= SET TASK =
Write out the material exactly. Do not include the pictures.

= SOURCE EXCERPT =
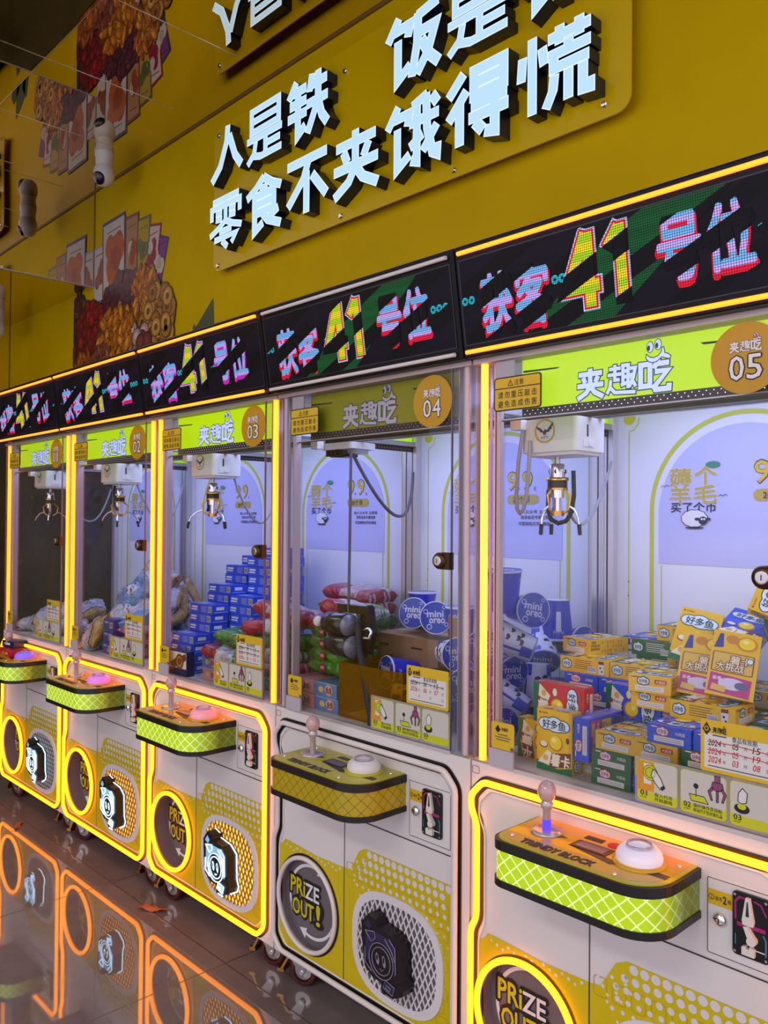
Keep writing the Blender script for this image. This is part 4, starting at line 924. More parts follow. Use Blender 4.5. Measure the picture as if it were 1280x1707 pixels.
for k in range(1, 6):
    ph = {5: -1.863, 4: -1.84, 3: -1.87, 2: -1.83, 1: -1.88}[k]+1.12
    LED[k] = (led_mat('led_char_%d' % k, (110, 175, 235), (190, 165, 245), ph), led_mat('led_red_%d' % k, (225, 20, 40) if k in (1, 4, 5) else (215, 30, 190), (225, 20, 60) if k != 3 else (200, 40, 180), ph), led_mat('led_yellow_%d' % k, (170, 210, 20), (235, 215, 20), ph), led_mat('led_white_%d' % k, (190, 215, 245), (170, 200, 245), ph), led_mat('led_green_%d' % k, (10, 96, 44), (8, 88, 40), ph+.056, level=.7))
    LED_CYAN[k] = led_mat('led_cyan_%d' % k, (30, 170, 190), (40, 180, 200), ph+.05)
mat('side_edge', (120, 116, 130), .3)

MACH = {}
for k, on, state, btn, label in ((1, True, 'pale', 'button_blue', 'claw machine numbered 01 with a white-lit grille, at the far end by the end wall'),
                                 (2, True, 'amber', 'button_pink', 'neon-lit claw machine numbered 02 holding a heap of foil snack bags'),
                                 (3, True, 'amber', 'button_green', 'neon-lit claw machine numbered 03 packed with blue biscuit boxes'),
                                 (4, False, 'dark', 'button_off', 'switched-off claw machine numbered 04 with unlit white tubes and a lowered motor'),
                                 (5, True, 'amber', 'button_white', 'neon-lit claw machine numbered 05 filled with yellow snack cartons')):
    MACH[k] = machine(k, on, state, btn, label)
# ------------------------------------------------------------------ claws and chutes
mat('cord_grey', (92, 86, 96), .5); mat('motor_dark', (30, 20, 24), .22, .3, coat=.5); mat('flange_grey', (120, 118, 130), .35, .3)
def bez(p0, p1, p2, n=20):
    p0, p1, p2 = Vector(p0), Vector(p1), Vector(p2)
    return [tuple(p0*(1-t)**2+p1*2*t*(1-t)+p2*t*t) for t in (i/n for i in range(n+1))]
def hose(b, path, r, m):                              # corrugated tube
    P = [Vector(p) for p in path]; out = []; rr = []
    for i in range(len(P)-1):
        seg = max(2, int((P[i+1]-P[i]).length/.0032))
        for j in range(seg): out.append(P[i].lerp(P[i+1], j/seg)); rr.append(r if len(out) % 2 else r*.74)
    b.tube(out, rr, m, 10)
def carriage(b):
    b.M = Matrix.Identity(4)
    b.prismz(rrect(.048, .207, .125, .250, .012, 4), 1.572, 1.652, 'carriage_white'); b.prismz(rrect(.055, .200, .132, .243, .012, 4), 1.564, 1.572, 'carriage_white')
    b.box(.2071, .2078, .166, .172, 1.606, 1.634, 'slot_black'); b.box(.2071, .2095, .150, .195, 1.582, 1.598, 'plastic_white'); b.box(.2095, .212, .170, .184, 1.584, 1.596, 'plastic_white')
def eagle(b):
    y = .1242; c = (.118, 1.622)
    b.poly([(c[0]+.029*math.cos(t*.1745), min(1.651, c[1]+.029*math.sin(t*.1745))) for t in range(36)], y, 'strip_ochre'); b.poly([(c[0]+.0245*math.cos(t*.1745), min(1.6505, c[1]+.0245*math.sin(t*.1745))) for t in range(36)], y-.0002, 'carriage_white')
    for s in (-1, 1):
        o = .004*s
        b.poly([(c[0]+s*.003, c[1]-.002), (c[0]+s*.010, c[1]+.006), (c[0]+s*.024, c[1]+.017+o), (c[0]+s*.0235, c[1]+.009+o), (c[0]+s*.020, c[1]+.008), (c[0]+s*.020, c[1]+.003), (c[0]+s*.015, c[1]+.003), (c[0]+s*.014, c[1]-.002), (c[0]+s*.008, c[1]-.003)], y-.0004, 'eagle_navy')
    b.poly([(c[0]-.006, c[1]-.004), (c[0], c[1]+.004), (c[0]+.007, c[1]+.002), (c[0]+.003, c[1]-.010), (c[0]-.003, c[1]-.009)], y-.0006, 'eagle_navy'); b.rect(c[0]-.001, c[0]+.004, c[1]-.008, c[1]-.005, y-.0008, 'text_red')
    b.text('A王牛', c[0]-.011, c[0]+.010, c[1]-.0185, c[1]-.0115, y-.0006, 'eagle_navy', .02, shear=.2)
mat('strip_ochre', (196, 160, 30), .45); mat('eagle_navy', (30, 28, 54), .45); mat('coil_dark', (46, 32, 22), .3, .4); mat('wire_red', (150, 40, 40), .5)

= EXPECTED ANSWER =
Keep writing the Blender script for this image. This is part 4, starting at line 924. More parts follow. Use Blender 4.5. Measure the picture as if it were 1280x1707 pixels.
for k in range(1, 6):
    ph = {5: -1.863, 4: -1.84, 3: -1.87, 2: -1.83, 1: -1.88}[k]+1.12
    LED[k] = (led_mat('led_char_%d' % k, (110, 175, 235), (190, 165, 245), ph), led_mat('led_red_%d' % k, (225, 20, 40) if k in (1, 4, 5) else (215, 30, 190), (225, 20, 60) if k != 3 else (200, 40, 180), ph), led_mat('led_yellow_%d' % k, (170, 210, 20), (235, 215, 20), ph), led_mat('led_white_%d' % k, (190, 215, 245), (170, 200, 245), ph), led_mat('led_green_%d' % k, (10, 96, 44), (8, 88, 40), ph+.056, level=.7))
    LED_CYAN[k] = led_mat('led_cyan_%d' % k, (30, 170, 190), (40, 180, 200), ph+.05)
mat('side_edge', (120, 116, 130), .3)

MACH = {}
for k, on, state, btn, label in ((1, True, 'pale', 'button_blue', 'claw machine numbered 01 with a white-lit grille, at the far end by the end wall'),
                                 (2, True, 'amber', 'button_pink', 'neon-lit claw machine numbered 02 holding a heap of foil snack bags'),
                                 (3, True, 'amber', 'button_green', 'neon-lit claw machine numbered 03 packed with blue biscuit boxes'),
                                 (4, False, 'dark', 'button_off', 'switched-off claw machine numbered 04 with unlit white tubes and a lowered motor'),
                                 (5, True, 'amber', 'button_white', 'neon-lit claw machine numbered 05 filled with yellow snack cartons')):
    MACH[k] = machine(k, on, state, btn, label)
# ------------------------------------------------------------------ claws and chutes
mat('cord_grey', (92, 86, 96), .5); mat('motor_dark', (30, 20, 24), .22, .3, coat=.5); mat('flange_grey', (120, 118, 130), .35, .3)
def bez(p0, p1, p2, n=20):
    p0, p1, p2 = Vector(p0), Vector(p1), Vector(p2)
    return [tuple(p0*(1-t)**2+p1*2*t*(1-t)+p2*t*t) for t in (i/n for i in range(n+1))]
def hose(b, path, r, m):                              # corrugated tube
    P = [Vector(p) for p in path]; out = []; rr = []
    for i in range(len(P)-1):
        seg = max(2, int((P[i+1]-P[i]).length/.0032))
        for j in range(seg): out.append(P[i].lerp(P[i+1], j/seg)); rr.append(r if len(out) % 2 else r*.74)
    b.tube(out, rr, m, 10)
def carriage(b):
    b.M = Matrix.Identity(4)
    b.prismz(rrect(.048, .207, .125, .250, .012, 4), 1.572, 1.652, 'carriage_white'); b.prismz(rrect(.055, .200, .132, .243, .012, 4), 1.564, 1.572, 'carriage_white')
    b.box(.2071, .2078, .166, .172, 1.606, 1.634, 'slot_black'); b.box(.2071, .2095, .150, .195, 1.582, 1.598, 'plastic_white'); b.box(.2095, .212, .170, .184, 1.584, 1.596, 'plastic_white')
def eagle(b):
    y = .1242; c = (.118, 1.622)
    b.poly([(c[0]+.029*math.cos(t*.1745), min(1.651, c[1]+.029*math.sin(t*.1745))) for t in range(36)], y, 'strip_ochre'); b.poly([(c[0]+.0245*math.cos(t*.1745), min(1.6505, c[1]+.0245*math.sin(t*.1745))) for t in range(36)], y-.0002, 'carriage_white')
    for s in (-1, 1):
        o = .004*s
        b.poly([(c[0]+s*.003, c[1]-.002), (c[0]+s*.010, c[1]+.006), (c[0]+s*.024, c[1]+.017+o), (c[0]+s*.0235, c[1]+.009+o), (c[0]+s*.020, c[1]+.008), (c[0]+s*.020, c[1]+.003), (c[0]+s*.015, c[1]+.003), (c[0]+s*.014, c[1]-.002), (c[0]+s*.008, c[1]-.003)], y-.0004, 'eagle_navy')
    b.poly([(c[0]-.006, c[1]-.004), (c[0], c[1]+.004), (c[0]+.007, c[1]+.002), (c[0]+.003, c[1]-.010), (c[0]-.003, c[1]-.009)], y-.0006, 'eagle_navy'); b.rect(c[0]-.001, c[0]+.004, c[1]-.008, c[1]-.005, y-.0008, 'text_red')
    b.text('A王牛', c[0]-.011, c[0]+.010, c[1]-.0185, c[1]-.0115, y-.0006, 'eagle_navy', .02, shear=.2)
mat('strip_ochre', (196, 160, 30), .45); mat('eagle_navy', (30, 28, 54), .45); mat('coil_dark', (46, 32, 22), .3, .4); mat('wire_red', (150, 40, 40), .5)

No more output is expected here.